New kosher restaurant opens
Kosher foodShawarma on a spit

New kosher restaurant opens

Soft opening of Hamsah Mediterranean Grill brings eager eaters.

Sigalit and Nissim Assouline stand outside Hamsah Mediterranean Grill. Photo courtesy of Nissim Assouline
Sigalit and Nissim Assouline stand outside Hamsah Mediterranean Grill. Photo courtesy of Nissim Assouline

Those craving kosher shawarma straight off the spit, fresh pita or falafel reminiscent of iconic Israeli cuisine are in luck. Hamsah Mediterranean Grill (4371 Murray Ave.) held a soft opening last week with hopes of satiating a particular hunger.

Owned and operated by Nissim and Siglait Assouline, the table service restaurant, which is currently Pittsburgh’s only kosher restaurant of its kind, “is something different than what everybody else has,” said Nissim.

“People know all about Mediterranean food,” he continued. The salads are homemade. The pitas are homemade. The shawarma is a “speciality.”

Being able to offer these fresh dishes in a comfortable setting to the larger Steel City community is the goal, said Nissim, 57.

Nissim Assouline. Photo by Adam Reinherz

More than a decade ago, Nissim was among those who owned Pinati, a Middle Eastern kosher restaurant located at 2100 Murray Ave. He left the venture in February 2006, six months after opening, because of a dispute with his partner. “Since then, a lot of people have asked me to open up a restaurant. The community has said we need a good restaurant.”

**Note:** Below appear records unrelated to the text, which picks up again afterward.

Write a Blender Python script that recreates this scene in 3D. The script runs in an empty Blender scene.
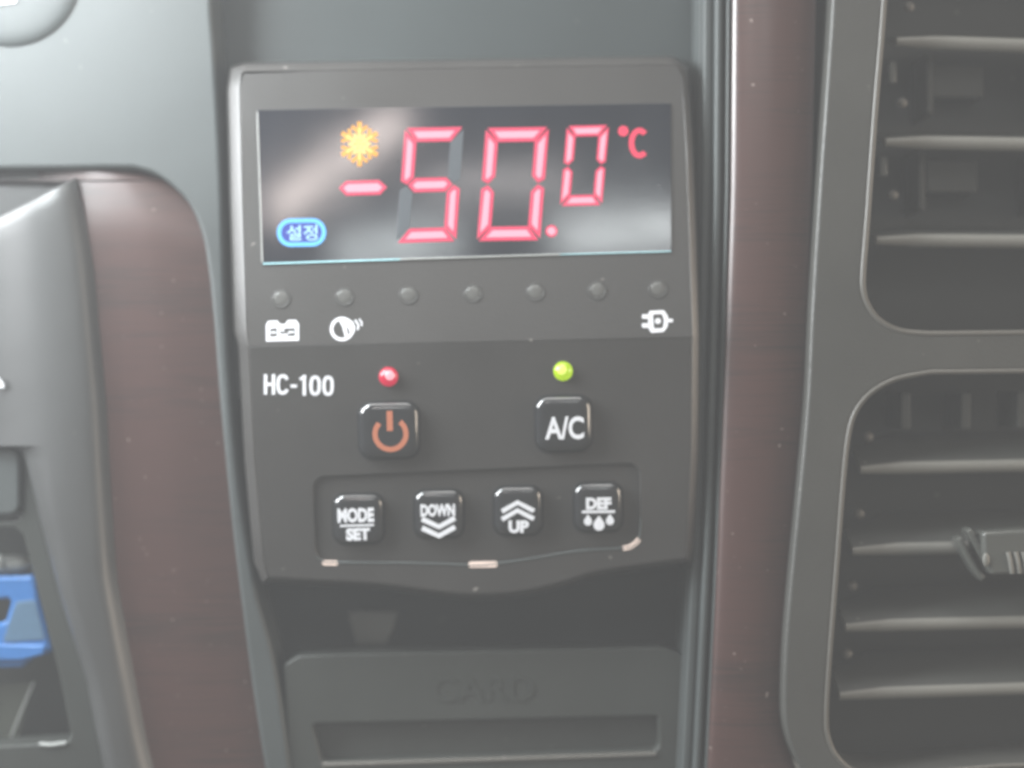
import bpy, bmesh, math, random
from mathutils import Vector
random.seed(7)
scn = bpy.context.scene
C = scn.collection
R = math.radians

# ------------------------------------------------------------ camera, world, lights, exposure
S = 0.00025          # metres per photo pixel on the controller's front plane
D = 0.34             # camera distance to that plane
ZC = 0.15            # camera height
cam = bpy.data.cameras.new('camera'); camo = bpy.data.objects.new('camera', cam); C.objects.link(camo)
camo.location = (0, -D, ZC); camo.rotation_euler = (R(90), 0, 0)
cam.sensor_width = 36; cam.lens = 18 / (512 * S / D)
cam.clip_start = 0.01; cam.clip_end = 20
cam.dof.use_dof = True; cam.dof.focus_distance = D - 0.021; cam.dof.aperture_fstop = 4.2
scn.camera = camo

def P(px, py, d):   # photo pixel + depth behind the controller's front plane -> world
    k = (D + d) / D * S
    return Vector(((px - 512) * k, d, ZC - (py - 384) * k))

w = bpy.data.worlds.new('World'); scn.world = w; w.use_nodes = True
bg = w.node_tree.nodes['Background']
bg.inputs[0].default_value = (1.0, 0.95, 0.82, 1); bg.inputs[1].default_value = 0.17

def area(name, loc, target, sx, sy, power, color):
    l = bpy.data.lights.new(name, 'AREA'); l.shape = 'RECTANGLE'; l.size = sx; l.size_y = sy
    l.energy = power; l.color = color
    o = bpy.data.objects.new(name, l); C.objects.link(o); o.location = loc
    o.rotation_euler = (Vector(target) - Vector(loc)).to_track_quat('-Z', 'Y').to_euler()
    return o
# the bright side window / windscreen up and to the left
area('window_light', (-0.175, -0.085, ZC + 0.15), (-0.03, 0.01, ZC + 0.0), 0.09, 0.10, 1.15, (0.92, 0.98, 1.0))
area('side_window_light', (-0.70, -0.20, ZC + 0.24), (-0.05, 0, ZC + .04), 0.30, 0.30, 12.0, (0.95, 0.98, 1.0))
area('windscreen_light', (-0.05, -0.16, ZC + 0.62), (0, 0, ZC), 0.7, 0.24, 4.2, (1.0, 0.98, 0.95))
area('door_window_light', (0.80, -0.22, ZC + 0.06), (0, 0, ZC), 0.3, 0.4, 4.5, (1.0, 0.84, 0.68))
# unseen lamps added behind the camera to mirror in the display glass: a slanting sleeve-like streak, a right-hand band, a low patch
def mirror(px, py, dist):
    p = P(px, py, .004); n = Vector((0, -math.cos(R(6.93)), math.sin(R(6.93)))); v = (p - Vector((0, -D, ZC))).normalized()
    q = v - 2 * v.dot(n) * n
    return p + q * (dist / -q.y)
def glint(name, a, b, wd, L, col):
    A, B = mirror(*a, .75), mirror(*b, .75); c = (A + B) / 2; ln = (B - A).length; wm = wd * S * (D + .75) / D
    l = bpy.data.lights.new(name, 'AREA'); l.shape = 'RECTANGLE'; l.size = ln; l.size_y = wm; l.color = col
    l.energy = L * math.pi * ln * wm
    o = bpy.data.objects.new(name, l); C.objects.link(o); o.location = c
    x = (B - A).normalized(); z = (c - Vector((0, 0, ZC))).normalized(); y = z.cross(x).normalized(); z = x.cross(y).normalized()
    from mathutils import Matrix
    o.rotation_euler = Matrix((x, y, z)).transposed().to_euler()

glint('streak_glint', (262, 222), (400, 120), 28, 30, (1, .86, .80))
glint('band_glint', (550, 243), (690, 235), 32, 26, (.95, 1, 1))
glint('low_glint', (335, 262), (450, 248), 22, 30, (.93, 1, 1))
glint('mid_glint', (420, 192), (560, 186), 16, 18, (1, .93, .9))

scn.view_settings.view_transform = 'Standard'; scn.view_settings.look = 'None'
scn.view_settings.exposure = 0; scn.view_settings.gamma = 1
scn.cycles.use_denoising = True
scn.cycles.filter_width = 2.2
scn.cycles.volume_bounces = 0
scn.cycles.max_bounces = 6

# ------------------------------------------------------------ materials
def new_mat(name):
    m = bpy.data.materials.new(name); m.use_nodes = True
    return m, m.node_tree.nodes, m.node_tree.links, m.node_tree.nodes['Principled BSDF']

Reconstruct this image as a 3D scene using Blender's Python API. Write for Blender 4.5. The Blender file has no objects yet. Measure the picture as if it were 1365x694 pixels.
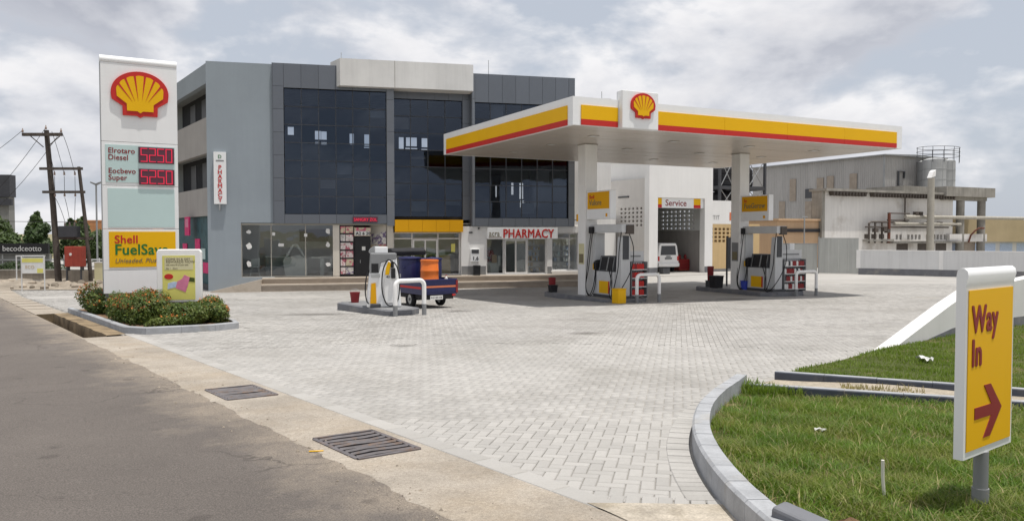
import bpy, bmesh, math, random
import numpy as np
from mathutils import Matrix, Vector
R = math.radians
random.seed(7)
RNG = np.random.default_rng(7)
SC = bpy.context.scene
COL = SC.collection

# ------------------------------------------------------------------ camera
cam_d = bpy.data.cameras.new('camera')
cam_d.sensor_width = 36.0
cam_d.lens = 36.0 * 1050.0 / 1365.0
cam_d.clip_start = 0.05
cam_d.clip_end = 6000
cam = bpy.data.objects.new('camera', cam_d)
cam.location = (0, 0, 1.65)
cam.rotation_euler = (R(90 - 1.963), 0, 0)
COL.objects.link(cam)
SC.camera = cam

# ------------------------------------------------------------------ sky, sun, exposure
SUN_TO = Vector((1.15, -0.65, 6.7)).normalized()
world = bpy.data.worlds.new('World')
SC.world = world
world.use_nodes = True
wn, wl = world.node_tree.nodes, world.node_tree.links
wn.clear()
def wnode(t, **k):
    n = wn.new(t)
    for a, b in k.items(): setattr(n, a, b)
    return n
w_out = wnode('ShaderNodeOutputWorld')
w_bg = wnode('ShaderNodeBackground')
w_bg.inputs['Strength'].default_value = 0.112
sky = wnode('ShaderNodeTexSky', sky_type='NISHITA', sun_disc=False)
sky.sun_elevation = math.asin(SUN_TO.z)
sky.sun_rotation = math.atan2(SUN_TO.x, SUN_TO.y)
sky.air_density = 1.0; sky.dust_density = 2.5; sky.ozone_density = 1.0
tc = wnode('ShaderNodeTexCoord')
sep = wnode('ShaderNodeSeparateXYZ')
wl.new(tc.outputs['Generated'], sep.inputs[0])
def wmath(op, a, b=None, clamp=False):
    n = wnode('ShaderNodeMath', operation=op, use_clamp=clamp)
    for i, s in enumerate((a, b)):
        if s is None: continue
        if isinstance(s, (int, float)): n.inputs[i].default_value = s
        else: wl.new(s, n.inputs[i])
    return n.outputs[0]
nz_ = wmath('MULTIPLY', sep.outputs[2], 1.9)
cmb = wnode('ShaderNodeCombineXYZ')
wl.new(sep.outputs[0], cmb.inputs[0]); wl.new(sep.outputs[1], cmb.inputs[1]); wl.new(nz_, cmb.inputs[2])
def wnoise(scale, detail, rough, off, dist=0.0):
    m = wnode('ShaderNodeMapping'); m.inputs['Location'].default_value = off
    wl.new(cmb.outputs[0], m.inputs[0])
    n = wnode('ShaderNodeTexNoise'); n.inputs['Scale'].default_value = scale
    n.inputs['Detail'].default_value = detail; n.inputs['Roughness'].default_value = rough
    n.inputs['Distortion'].default_value = dist
    wl.new(m.outputs[0], n.inputs['Vector'])
    return n.outputs['Fac']
def wramp(fac, stops):
    r = wnode('ShaderNodeValToRGB')
    e = r.color_ramp.elements
    while len(e) < len(stops): e.new(0.5)
    for i, (p, c) in enumerate(stops):
        e[i].position = p; e[i].color = c if len(c) == 4 else (*c, 1)
    wl.new(fac, r.inputs[0])
    return r.outputs[0]
def wmix(f, a, b):
    m = wnode('ShaderNodeMix', data_type='RGBA')
    for s, i in ((f, 0), (a, 6), (b, 7)):
        if isinstance(s, (int, float)): m.inputs[i].default_value = s
        elif isinstance(s, tuple): m.inputs[i].default_value = s
        else: wl.new(s, m.inputs[i])
    return m.outputs[2]
haze = wmix(0.85, sky.outputs[0], (4.6, 4.95, 5.55, 1))
CL = (5.1, 2.2, 0.9)
up = (CL[0], CL[1], CL[2] + 0.055)
d0 = wnoise(3.6, 9, 0.53, CL, 0.12)
d1 = wnoise(3.6, 9, 0.53, up, 0.12)
wide = wnoise(1.1, 3, 0.5, (4.0, 1.0, 0.2))
dens = wmath('ADD', d0, wmath('MULTIPLY', wmath('SUBTRACT', wide, 0.5), 0.55))
cover = wramp(dens, [(0.375, (0, 0, 0)), (0.465, (1, 1, 1))])
lit = wmath('ADD', wmath('MULTIPLY', wmath('SUBTRACT', d0, d1), 4.6), 0.47, True)
thick = wramp(dens, [(0.45, (1, 1, 1)), (0.66, (0.70, 0.71, 0.745))])
ccol = wramp(lit, [(0.12, (4.6, 4.75, 5.25)), (0.5, (6.5, 6.55, 6.85)), (0.85, (8.0, 7.9, 7.95))])
tm = wnode('ShaderNodeMix', data_type='RGBA', blend_type='MULTIPLY'); tm.inputs[0].default_value = 1.0
wl.new(ccol, tm.inputs[6]); wl.new(thick, tm.inputs[7])
cloudy = wmix(wmath('MULTIPLY', cover, 0.92), haze, tm.outputs[2])
wl.new(cloudy, w_bg.inputs['Color'])
wl.new(w_bg.outputs[0], w_out.inputs[0])

sun_d = bpy.data.lights.new('sun', 'SUN')
sun_d.energy = 3.75
sun_d.angle = R(0.6)
sun_d.color = (1.0, 0.955, 0.89)
sun = bpy.data.objects.new('sun', sun_d)
sun.rotation_euler = SUN_TO.to_track_quat('Z', 'Y').to_euler()
sun.location = (0, 0, 60)
COL.objects.link(sun)
SC.view_settings.view_transform = 'Standard'
SC.view_settings.look = 'None'
SC.view_settings.gamma = 1
SC.view_settings.exposure = 0.14
SC.view_settings.use_curve_mapping = False
SC.cycles.max_bounces = 6
SC.cycles.transparent_max_bounces = 12

# ------------------------------------------------------------------ materials
def lin(h):
    h = h.lstrip('#')
    o = []
    for i in (0, 2, 4):
        c = int(h[i:i + 2], 16) / 255
        o.append(c / 12.92 if c <= 0.04045 else ((c + 0.055) / 1.055) ** 2.4)
    return tuple(o)
MATS = {}
def mat(name, c, rough=0.7, spec=0.4, metal=0.0, var=0.10, vscale=3.0, bump=0.0, bscale=60.0, c2=None, c2s=1.0, c2lo=0.5, c2hi=0.7,
        isl=0.0, streak=0.0, grain=0.0, gscale=150.0, emit=None, estr=0.0, coat=0.0):
    """principled material: base colour, cloudy variation, optional second colour in patches, streaks, per-piece variation, bump"""
    if isinstance(c, str): c = lin(c)
    if isinstance(c2, str): c2 = lin(c2)
    m = bpy.data.materials.new(name); m.use_nodes = True
    nt = m.node_tree; N, L = nt.nodes, nt.links
    b = N['Principled BSDF']
    b.inputs['Roughness'].default_value = rough
    b.inputs['Specular IOR Level'].default_value = spec
    b.inputs['Metallic'].default_value = metal
    if coat: b.inputs['Coat Weight'].default_value = coat
    t = N.new('ShaderNodeTexCoord')
    def noise(scale, det=6, ro=0.6, vec=None):
        n = N.new('ShaderNodeTexNoise'); n.inputs['Scale'].default_value = scale
        n.inputs['Detail'].default_value = det; n.inputs['Roughness'].default_value = ro
        L.new(vec or t.outputs['Object'], n.inputs['Vector']); return n.outputs['Fac']
    def rng(f, a0, a1, b0, b1):
        r = N.new('ShaderNodeMapRange'); L.new(f, r.inputs[0])
        for i, v in zip((1, 2, 3, 4), (a0, a1, b0, b1)): r.inputs[i].default_value = v
        return r.outputs[0]
    def mix(f, a, bb, mode='MIX'):
        x = N.new('ShaderNodeMix'); x.data_type = 'RGBA'; x.blend_type = mode
        for s, i in ((f, 0), (a, 6), (bb, 7)):
            if isinstance(s, (int, float)): x.inputs[i].default_value = s
            elif isinstance(s, tuple): x.inputs[i].default_value = (*s[:3], 1)
            else: L.new(s, x.inputs[i])
        return x.outputs[2]
    col = c
    if c2 is not None:
        col = mix(rng(noise(c2s, 8, 0.62), c2lo, c2hi, 0, 1), c, c2)
    if isl:
        g = N.new('ShaderNodeNewGeometry')
        oi = N.new('ShaderNodeObjectInfo')
        ad = N.new('ShaderNodeMath'); ad.operation = 'ADD'; L.new(g.outputs['Random Per Island'], ad.inputs[0]); L.new(oi.outputs['Random'], ad.inputs[1])
        fr = N.new('ShaderNodeMath'); fr.operation = 'FRACT'; L.new(ad.outputs[0], fr.inputs[0])
        k = rng(fr.outputs[0], 0, 1, 1 - isl, 1 + isl)
        vm = N.new('ShaderNodeVectorMath'); vm.operation = 'SCALE'
        if isinstance(col, tuple): vm.inputs[0].default_value = col
        else: L.new(col, vm.inputs[0])
        L.new(k, vm.inputs['Scale']); col = vm.outputs[0]
    if var:
        k = rng(noise(vscale), 0.3, 0.7, 1 - var, 1 + var)
        vm = N.new('ShaderNodeVectorMath'); vm.operation = 'SCALE'
        if isinstance(col, tuple): vm.inputs[0].default_value = col
        else: L.new(col, vm.inputs[0])
        L.new(k, vm.inputs['Scale']); col = vm.outputs[0]
    if streak:
        mp = N.new('ShaderNodeMapping'); mp.inputs['Scale'].default_value = (3.0, 3.0, 0.18)
        L.new(t.outputs['Object'], mp.inputs[0])
        k = rng(noise(1.6, 7, 0.65, mp.outputs[0]), 0.45, 0.75, 1.0, 1 - streak)
        vm = N.new('ShaderNodeVectorMath'); vm.operation = 'SCALE'
        if isinstance(col, tuple): vm.inputs[0].default_value = col
        else: L.new(col, vm.inputs[0])
        L.new(k, vm.inputs['Scale']); col = vm.outputs[0]
    if grain:
        for sc_, am in ((gscale, grain), (gscale * 0.28, grain * 0.6)):
            k = rng(noise(sc_, 3, 0.6), 0.32, 0.68, 1 - am, 1 + am)
            vm = N.new('ShaderNodeVectorMath'); vm.operation = 'SCALE'
            if isinstance(col, tuple): vm.inputs[0].default_value = col
            else: L.new(col, vm.inputs[0])
            L.new(k, vm.inputs['Scale']); col = vm.outputs[0]
    if isinstance(col, tuple): b.inputs['Base Color'].default_value = (*col, 1)
    else: L.new(col, b.inputs['Base Color'])
    if bump:
        bp = N.new('ShaderNodeBump'); bp.inputs['Strength'].default_value = bump; bp.inputs['Distance'].default_value = 0.01
        L.new(noise(bscale, 4, 0.7), bp.inputs['Height']); L.new(bp.outputs[0], b.inputs['Normal'])
    if emit is not None:
        b.inputs['Emission Color'].default_value = (*(lin(emit) if isinstance(emit, str) else emit), 1)
        b.inputs['Emission Strength'].default_value = estr
    MATS[name] = m
    return m
def glass(name, tint, refl=0.06, rough=0.02, gc=(0.93, 0.95, 1.0)):
    m = bpy.data.materials.new(name); m.use_nodes = True
    N, L = m.node_tree.nodes, m.node_tree.links
    N.clear()
    o = N.new('ShaderNodeOutputMaterial'); tr = N.new('ShaderNodeBsdfTransparent'); gl = N.new('ShaderNodeBsdfGlossy')
    tr.inputs[0].default_value = (*tint, 1); gl.inputs['Roughness'].default_value = rough
    gl.inputs['Color'].default_value = (*gc, 1)
    fr = N.new('ShaderNodeFresnel'); fr.inputs[0].default_value = 1.5
    t = N.new('ShaderNodeTexCoord'); nz = N.new('ShaderNodeTexNoise'); nz.inputs['Scale'].default_value = 0.9
    L.new(t.outputs['Object'], nz.inputs['Vector'])
    bp = N.new('ShaderNodeBump'); bp.inputs['Strength'].default_value = 0.25; bp.inputs['Distance'].default_value = 0.02
    L.new(nz.outputs['Fac'], bp.inputs['Height']); L.new(bp.outputs[0], gl.inputs['Normal'])
    ad = N.new('ShaderNodeMath'); ad.operation = 'ADD'; ad.use_clamp = True; ad.inputs[1].default_value = refl
    L.new(fr.outputs[0], ad.inputs[0])
    mx = N.new('ShaderNodeMixShader')
    L.new(ad.outputs[0], mx.inputs[0]); L.new(tr.outputs[0], mx.inputs[1]); L.new(gl.outputs[0], mx.inputs[2]); L.new(mx.outputs[0], o.inputs[0])
    MATS[name] = m
    return m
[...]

Nissim enjoys being a chef, but he was reluctant to step back into a similar kitchen, so he volunteered as a caterer for synagogues, undertook kiddushes and handled functions with as many as 200 guests.

“I love working with food. It makes me relaxed,” he said. It is also rewarding.

“When I saw the smiles, and the faces, and the enjoyment, out of the food that me and my wife made — and I have to mention her because she is the best — the compliments I was getting and the warmness I was getting, it made me feel so good. That’s when I decided to open it up, and that was the kick that got me back into the restaurant,” he said.

Nissim was also motivated by a feeling of responsibility to fellow restaurant patrons. “When I wanted to go out with my wife and the kids, I didn’t have any place to go, so I didn’t go,” he said. Hamsah will be part of the solution.

Nissim Assouline. Photo by Adam Reinherz

A private June 13 Chanukat HaBayit ceremony welcomed dozens of friends and supporters to the restaurant for a mezuzah fixing and opportunity to relish falafel, Moroccon cigars, stuffed grape leaves, eggplant and other salads. The Vaad Harabanim of Greater Pittsburgh-certified restaurant’s June 16 event, which required reservations, was attended by more than 60 people, whose carefully prepared plates included homemade hummus, tabouli and other Mediterranean staples. Over the course of the evening, the eatery went through two shawarma sticks, all of its Israeli salad and more falafel balls than could be counted, noted Nissim.

By the end of the night, he was “crazy overwhelmed” and Sigalit had been there for nearly 12 hours.

“We were short two cooks, but we survived. It seemed like people were happy,” he added.